__What you need to do__
Begin with the first line of the material and write out each line exactly, ending with the line that contains "COL = scene.collection". Pictures are not part of the copy.

__Data__
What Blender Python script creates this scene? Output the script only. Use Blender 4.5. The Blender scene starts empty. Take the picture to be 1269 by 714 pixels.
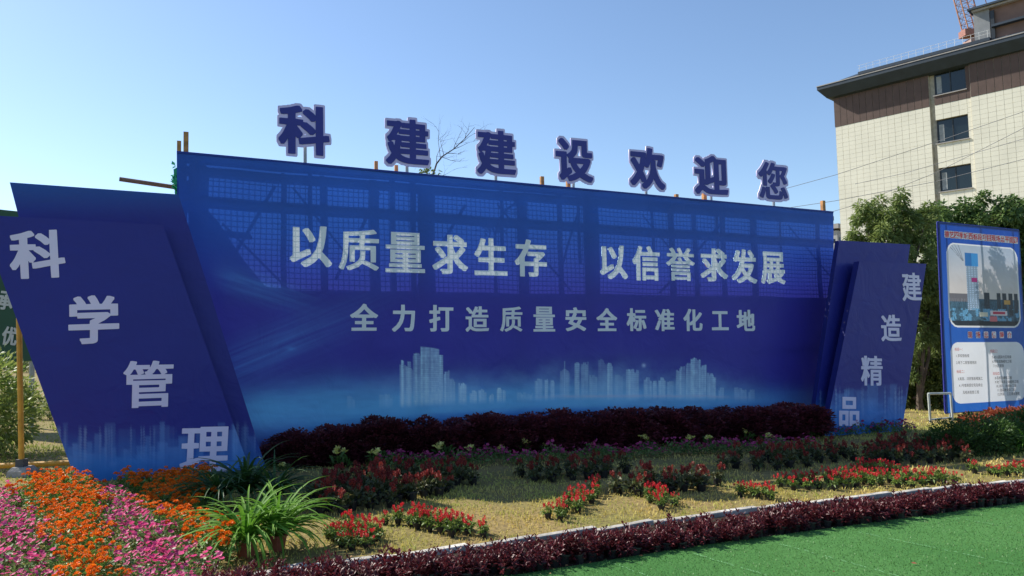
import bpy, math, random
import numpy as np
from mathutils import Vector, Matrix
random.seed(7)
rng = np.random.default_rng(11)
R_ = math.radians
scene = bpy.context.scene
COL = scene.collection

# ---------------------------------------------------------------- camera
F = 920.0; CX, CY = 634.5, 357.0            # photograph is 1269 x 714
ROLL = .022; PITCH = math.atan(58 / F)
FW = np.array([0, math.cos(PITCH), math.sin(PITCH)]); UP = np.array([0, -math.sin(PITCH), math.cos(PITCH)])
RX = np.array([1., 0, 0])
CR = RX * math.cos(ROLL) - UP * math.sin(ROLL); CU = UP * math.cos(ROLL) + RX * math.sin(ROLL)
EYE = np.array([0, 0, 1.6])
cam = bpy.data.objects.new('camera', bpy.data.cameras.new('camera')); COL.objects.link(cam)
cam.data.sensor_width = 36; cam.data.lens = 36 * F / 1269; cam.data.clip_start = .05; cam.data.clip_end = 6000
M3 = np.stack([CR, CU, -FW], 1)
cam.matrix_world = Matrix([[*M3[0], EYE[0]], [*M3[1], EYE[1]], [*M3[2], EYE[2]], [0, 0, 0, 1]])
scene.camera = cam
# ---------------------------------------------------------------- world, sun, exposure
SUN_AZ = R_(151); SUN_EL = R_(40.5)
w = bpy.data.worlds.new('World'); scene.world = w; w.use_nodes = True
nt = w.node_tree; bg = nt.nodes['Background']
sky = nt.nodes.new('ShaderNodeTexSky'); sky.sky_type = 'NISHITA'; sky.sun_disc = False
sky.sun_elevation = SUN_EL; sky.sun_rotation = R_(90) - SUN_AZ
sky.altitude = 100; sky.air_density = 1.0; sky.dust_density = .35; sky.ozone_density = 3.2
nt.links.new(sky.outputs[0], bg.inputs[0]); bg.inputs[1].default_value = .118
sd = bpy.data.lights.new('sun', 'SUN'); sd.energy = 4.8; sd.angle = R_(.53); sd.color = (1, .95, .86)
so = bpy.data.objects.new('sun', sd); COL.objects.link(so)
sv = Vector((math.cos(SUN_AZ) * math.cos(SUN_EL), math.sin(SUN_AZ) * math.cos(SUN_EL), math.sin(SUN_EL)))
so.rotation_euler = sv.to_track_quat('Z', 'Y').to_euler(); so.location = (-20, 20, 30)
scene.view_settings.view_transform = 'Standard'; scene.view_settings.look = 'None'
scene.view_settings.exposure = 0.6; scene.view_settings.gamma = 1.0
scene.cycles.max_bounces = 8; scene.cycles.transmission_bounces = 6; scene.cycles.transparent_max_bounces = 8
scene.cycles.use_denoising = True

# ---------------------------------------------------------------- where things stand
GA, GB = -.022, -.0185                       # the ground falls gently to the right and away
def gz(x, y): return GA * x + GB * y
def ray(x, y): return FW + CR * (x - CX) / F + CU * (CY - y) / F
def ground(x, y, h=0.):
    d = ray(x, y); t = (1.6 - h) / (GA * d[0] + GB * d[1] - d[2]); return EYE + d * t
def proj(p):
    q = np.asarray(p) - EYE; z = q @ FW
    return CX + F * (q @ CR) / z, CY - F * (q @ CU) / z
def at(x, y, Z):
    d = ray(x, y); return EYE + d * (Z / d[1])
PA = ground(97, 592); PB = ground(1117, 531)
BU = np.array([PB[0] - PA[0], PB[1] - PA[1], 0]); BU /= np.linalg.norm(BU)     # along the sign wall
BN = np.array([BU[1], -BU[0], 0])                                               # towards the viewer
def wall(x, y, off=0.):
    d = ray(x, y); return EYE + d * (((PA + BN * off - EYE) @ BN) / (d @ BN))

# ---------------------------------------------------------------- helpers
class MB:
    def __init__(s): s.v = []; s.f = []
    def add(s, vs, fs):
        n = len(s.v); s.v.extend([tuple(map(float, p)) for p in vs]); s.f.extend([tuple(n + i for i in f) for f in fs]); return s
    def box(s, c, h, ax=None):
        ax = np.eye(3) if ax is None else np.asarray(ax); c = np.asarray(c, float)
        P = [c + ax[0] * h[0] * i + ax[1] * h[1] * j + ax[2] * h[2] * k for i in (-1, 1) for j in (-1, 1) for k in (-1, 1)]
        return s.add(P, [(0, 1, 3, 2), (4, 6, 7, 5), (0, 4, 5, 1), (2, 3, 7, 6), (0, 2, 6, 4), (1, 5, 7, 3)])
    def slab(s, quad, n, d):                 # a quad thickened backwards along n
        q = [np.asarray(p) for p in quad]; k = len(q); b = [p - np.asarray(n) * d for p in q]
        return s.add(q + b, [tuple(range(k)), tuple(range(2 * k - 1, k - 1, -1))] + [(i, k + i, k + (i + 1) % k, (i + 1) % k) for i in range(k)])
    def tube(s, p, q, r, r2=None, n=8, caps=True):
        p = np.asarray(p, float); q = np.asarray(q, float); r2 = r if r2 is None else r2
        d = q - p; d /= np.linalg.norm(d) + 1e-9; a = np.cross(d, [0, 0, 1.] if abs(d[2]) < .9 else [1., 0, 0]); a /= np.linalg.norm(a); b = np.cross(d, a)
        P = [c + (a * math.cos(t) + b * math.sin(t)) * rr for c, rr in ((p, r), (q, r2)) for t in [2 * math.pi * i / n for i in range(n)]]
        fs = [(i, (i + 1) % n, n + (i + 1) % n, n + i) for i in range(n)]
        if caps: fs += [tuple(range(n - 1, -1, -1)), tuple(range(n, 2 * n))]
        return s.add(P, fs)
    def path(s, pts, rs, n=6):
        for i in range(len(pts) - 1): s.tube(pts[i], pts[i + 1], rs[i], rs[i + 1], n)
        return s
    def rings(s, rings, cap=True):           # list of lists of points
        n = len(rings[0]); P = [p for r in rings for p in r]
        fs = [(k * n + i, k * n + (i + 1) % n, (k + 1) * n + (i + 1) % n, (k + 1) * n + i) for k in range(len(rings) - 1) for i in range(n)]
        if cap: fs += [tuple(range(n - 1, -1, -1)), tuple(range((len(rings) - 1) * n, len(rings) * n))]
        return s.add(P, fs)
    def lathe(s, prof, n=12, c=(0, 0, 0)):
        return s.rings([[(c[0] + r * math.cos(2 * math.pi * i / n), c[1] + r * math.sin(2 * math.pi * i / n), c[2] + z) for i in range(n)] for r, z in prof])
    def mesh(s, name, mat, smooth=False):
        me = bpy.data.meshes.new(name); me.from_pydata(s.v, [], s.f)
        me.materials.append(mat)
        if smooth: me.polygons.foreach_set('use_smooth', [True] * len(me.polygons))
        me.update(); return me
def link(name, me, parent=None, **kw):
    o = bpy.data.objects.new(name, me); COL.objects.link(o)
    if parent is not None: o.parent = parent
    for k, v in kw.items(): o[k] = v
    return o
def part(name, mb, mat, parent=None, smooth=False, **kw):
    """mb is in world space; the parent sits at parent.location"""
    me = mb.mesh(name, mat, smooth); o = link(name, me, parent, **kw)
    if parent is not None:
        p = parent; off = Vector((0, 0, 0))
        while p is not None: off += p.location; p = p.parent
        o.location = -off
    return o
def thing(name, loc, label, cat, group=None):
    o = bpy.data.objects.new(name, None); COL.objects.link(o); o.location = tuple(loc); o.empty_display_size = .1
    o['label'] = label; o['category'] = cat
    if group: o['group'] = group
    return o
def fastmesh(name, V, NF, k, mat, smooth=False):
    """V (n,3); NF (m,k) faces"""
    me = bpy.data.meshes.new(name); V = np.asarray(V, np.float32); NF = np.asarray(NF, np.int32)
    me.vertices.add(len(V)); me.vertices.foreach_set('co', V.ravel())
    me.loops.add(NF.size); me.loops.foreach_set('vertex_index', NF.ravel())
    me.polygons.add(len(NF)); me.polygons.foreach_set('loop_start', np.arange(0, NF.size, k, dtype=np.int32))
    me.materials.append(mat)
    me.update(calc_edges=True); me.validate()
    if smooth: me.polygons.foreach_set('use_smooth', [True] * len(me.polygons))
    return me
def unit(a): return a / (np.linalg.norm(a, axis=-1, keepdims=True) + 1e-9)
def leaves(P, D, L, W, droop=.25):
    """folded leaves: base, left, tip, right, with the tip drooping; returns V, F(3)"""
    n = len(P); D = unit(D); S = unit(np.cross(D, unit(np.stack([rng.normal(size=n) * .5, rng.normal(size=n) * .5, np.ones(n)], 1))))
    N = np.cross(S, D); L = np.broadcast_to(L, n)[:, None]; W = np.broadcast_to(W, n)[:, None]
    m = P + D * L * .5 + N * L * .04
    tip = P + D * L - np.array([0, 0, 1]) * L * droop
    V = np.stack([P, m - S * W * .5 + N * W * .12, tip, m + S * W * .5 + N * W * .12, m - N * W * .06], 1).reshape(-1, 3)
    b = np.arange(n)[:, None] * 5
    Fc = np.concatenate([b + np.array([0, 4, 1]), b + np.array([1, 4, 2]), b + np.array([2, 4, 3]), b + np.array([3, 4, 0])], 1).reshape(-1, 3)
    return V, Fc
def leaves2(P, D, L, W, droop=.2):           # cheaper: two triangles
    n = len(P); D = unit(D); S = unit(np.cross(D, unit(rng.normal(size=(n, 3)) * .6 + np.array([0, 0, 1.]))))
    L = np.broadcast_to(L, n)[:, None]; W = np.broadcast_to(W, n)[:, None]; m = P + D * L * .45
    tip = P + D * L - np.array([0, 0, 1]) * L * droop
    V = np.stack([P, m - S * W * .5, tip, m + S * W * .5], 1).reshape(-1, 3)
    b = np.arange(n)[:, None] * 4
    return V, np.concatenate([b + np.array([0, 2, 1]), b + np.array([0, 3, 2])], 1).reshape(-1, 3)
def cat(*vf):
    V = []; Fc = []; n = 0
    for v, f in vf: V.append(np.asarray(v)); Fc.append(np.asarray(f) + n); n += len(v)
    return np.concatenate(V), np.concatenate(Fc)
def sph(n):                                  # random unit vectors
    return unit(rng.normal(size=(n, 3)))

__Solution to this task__
What Blender Python script creates this scene? Output the script only. Use Blender 4.5. The Blender scene starts empty. Take the picture to be 1269 by 714 pixels.
import bpy, math, random
import numpy as np
from mathutils import Vector, Matrix
random.seed(7)
rng = np.random.default_rng(11)
R_ = math.radians
scene = bpy.context.scene
COL = scene.collection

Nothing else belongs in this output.